**Exercise instructions:**
Starting at the first line of the data, print each line verbatim up to and including the line bearing "-0.38), 0.32, LENS)])", omitting pictures.

━━━ Information shown ━━━

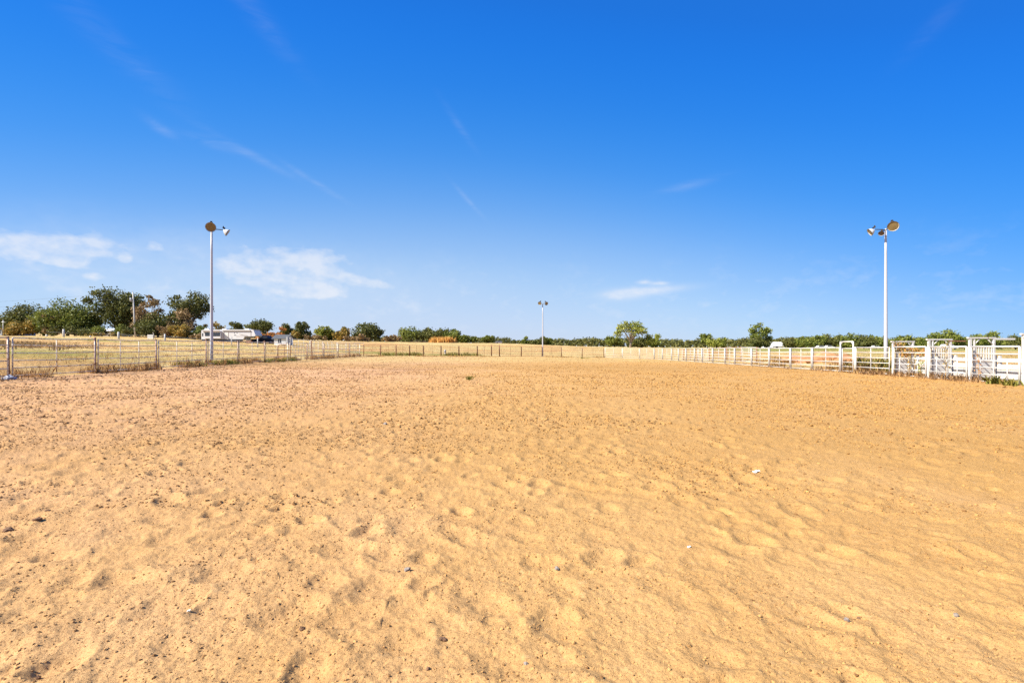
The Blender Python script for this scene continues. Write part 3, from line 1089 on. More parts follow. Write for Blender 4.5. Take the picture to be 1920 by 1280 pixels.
LENSD = m_plain('dark_lens', (0.07, 0.045, 0.035), 0.3, 0.3, 9)
lamp(396.5, 37, 10.75, 676, .12, .07, 'tall white lamp pole with a round floodlight beside the left fence',
     [((0.16, -0.35, 0.10), (0.42, -0.82, -0.38), 0.35, LENS), ((1.02, 0.22, -0.16), (0.80, 0.42, -0.52), 0.27, LENS)])
lamp(1661, 36, 10.45, 682, .13, .072, 'tall white lamp pole behind the right fence near the chutes',
     [((0.30, -0.3, 0.22), (-0.46, -0.80, -0.38), 0.36, LENS), ((-1.02, 0.10, -0.10), (-0.82, 0.30, -0.50), 0.28, LENS), ((-0.55, -.30, -0.30), (-0.62, -0.50, -0.60), 0.19, LENSD)])
lamp(1017.5, 87.5, 9.75, 668, .12, .08, 'white lamp pole with two floodlights at the far fence',
     [((-0.52, -0.25, 0.16), (-0.42, -0.80, -0.38), 0.32, LENS), ((0.62, -0.25, 0.12), (0.42, -0.80, -0.38), 0.32, LENS)])


# ------------------------------------------------------------------ leaves, trees, bushes
def leaf_cloud(centres, radii, counts, size, seed, squash=0.8):
    g = np.random.default_rng(seed)
    C, S = [], []
    for c, r, n in zip(centres, radii, counts):
        d = g.normal(size=(n, 3))
        d /= np.linalg.norm(d, axis=1)[:, None]
        rad = r * g.uniform(0.25, 1.0, n) ** 0.55 * (1 + 0.22 * g.normal(size=n))
        C.append(np.array(c) + d * rad[:, None] * np.array([1, 1, squash]))
        S.append(size * g.uniform(0.55, 1.3, n))
    C, S = np.concatenate(C), np.concatenate(S)
    n = len(C)
    a = g.normal(size=(n, 3))
    a[:, 2] *= 0.8
    a /= np.linalg.norm(a, axis=1)[:, None]
    b = np.cross(a, g.normal(size=(n, 3)))
    b /= np.linalg.norm(b, axis=1)[:, None]
    c = np.cross(a, b)
    k = S[:, None] * 0.5
    asp = g.uniform(0.55, 0.95, n)[:, None]
    V = np.stack([C - b * k, C + c * k * asp, C + b * k, C - c * k * asp + a * k * 0.4], 1).reshape(-1, 3)
    return V, np.arange(4 * n).reshape(n, 4)


TREES = [0]


def tree(name, label, px, d, ytop, wpx, leaf, lobes=16, trunk=0.28, dens=110, size=None, open_=0.0, bark=BARK, cat='tree', group='trees', flat=0.85, skew=0.0, trunk_r=None, low=None):
    """trunk with limbs reaching into a crown of many leaf clumps"""
    TREES[0] += 1
    seed = 100 + TREES[0]
    g = random.Random(seed)
    p = at(px, d)
    top = zat(ytop, d)
    h = max(1.0, top - p.z)
    W = wpx / F * d
    lowz = h * (trunk if low is None else low)
    size = size or max(0.18, 0.0027 * d + 0.035 * h ** 0.5)
    cen, rad, cnt = [], [], []
    ch = h - lowz
    lobes = int(lobes * 1.45)
    for i in range(lobes):
        for _ in range(40):
            u = g.uniform(-1, 1)
            v = g.uniform(-1, 1)
            w = g.uniform(0.0, 1.0)
            if lowz < 0.12 * h and i % 5 < 2:
                w *= 0.35
            env = math.sqrt(max(0, 1 - (2 * w - 0.85) ** 2 * 0.72)) if w > 0.42 else (0.95 if lowz < 0.12 * h else 0.72 + 0.66 * w)
            if u * u + v * v < env * env and (u * u + v * v + (w - .4) ** 2 * 1.6) > open_ * g.uniform(0, 1):
                break
        r = W * g.choice((0.10, 0.13, 0.16, 0.20, 0.22)) * g.uniform(0.9, 1.1) * (1.0 - 0.28 * open_)
        r = min(r, ch * 0.34)
        x = u * max(0.05, W / 2 - r * 0.8) + skew * W * (w - 0.4)
        z = lowz + r * 0.7 + w * max(0.05, ch - r * 1.5)
        cen.append((x, v * max(0.05, W / 2 - r) * flat, z))
        rad.append(r)
        cnt.append(int(1.35 * dens * (0.6 + 0.8 * g.random()) * (r / (W * 0.17)) ** 1.6) + 12)
    mz = max(c[2] + .8 * r for c, r in zip(cen, rad))
    lx, hx = min(c[0] - r for c, r in zip(cen, rad)), max(c[0] + r for c, r in zip(cen, rad))
    cen = [(-W * .54 + (c[0] - lx) * W * 1.08 / (hx - lx), c[1], c[2] * h / mz) for c in cen]
    t = thing(name, p, label, cat, group)
    r0 = trunk_r or 0.022 * h + 0.03 * W ** 0.5
    fork = Vector((g.uniform(-.04, .04) * h, g.uniform(-.04, .04) * h, max(lowz * 0.8, 0.16 * h)))
    tr = MB()
    tr.tube([(0, 0, -0.3), (fork.x * .3, fork.y * .3, fork.z * .5), tuple(fork)], [r0 * 1.25, r0, r0 * .85], 9)
    order = sorted(range(lobes), key=lambda i: -rad[i])[:max(3, int(lobes * 0.7))]
    for i in order:
        c = Vector(cen[i])
        mid = fork.lerp(c, 0.5) + Vector((g.uniform(-.06, .06) * W, g.uniform(-.06, .06) * W, 0.04 * h))
        tr.tube([tuple(fork - Vector((0, 0, .05 * h))), tuple(mid), tuple(c)], [r0 * .5, r0 * .3, r0 * .08], 6, False)
    tr.v = [tuple(Vector(q) + p) for q in tr.v]
    tr.build('trunk', bark, t)
    V, Fc = leaf_cloud(cen, rad, cnt, size, seed)
    me = np_mesh('crown', V, Fc, LV[leaf])
    o = bpy.data.objects.new('crown', me)
    COL.objects.link(o)
    o.parent = t
    return t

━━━

**The output:**
The Blender Python script for this scene continues. Write part 3, from line 1089 on. More parts follow. Write for Blender 4.5. Take the picture to be 1920 by 1280 pixels.
LENSD = m_plain('dark_lens', (0.07, 0.045, 0.035), 0.3, 0.3, 9)
lamp(396.5, 37, 10.75, 676, .12, .07, 'tall white lamp pole with a round floodlight beside the left fence',
     [((0.16, -0.35, 0.10), (0.42, -0.82, -0.38), 0.35, LENS), ((1.02, 0.22, -0.16), (0.80, 0.42, -0.52), 0.27, LENS)])
lamp(1661, 36, 10.45, 682, .13, .072, 'tall white lamp pole behind the right fence near the chutes',
     [((0.30, -0.3, 0.22), (-0.46, -0.80, -0.38), 0.36, LENS), ((-1.02, 0.10, -0.10), (-0.82, 0.30, -0.50), 0.28, LENS), ((-0.55, -.30, -0.30), (-0.62, -0.50, -0.60), 0.19, LENSD)])
lamp(1017.5, 87.5, 9.75, 668, .12, .08, 'white lamp pole with two floodlights at the far fence',
     [((-0.52, -0.25, 0.16), (-0.42, -0.80, -0.38), 0.32, LENS), ((0.62, -0.25, 0.12), (0.42, -0.80, -0.38), 0.32, LENS)])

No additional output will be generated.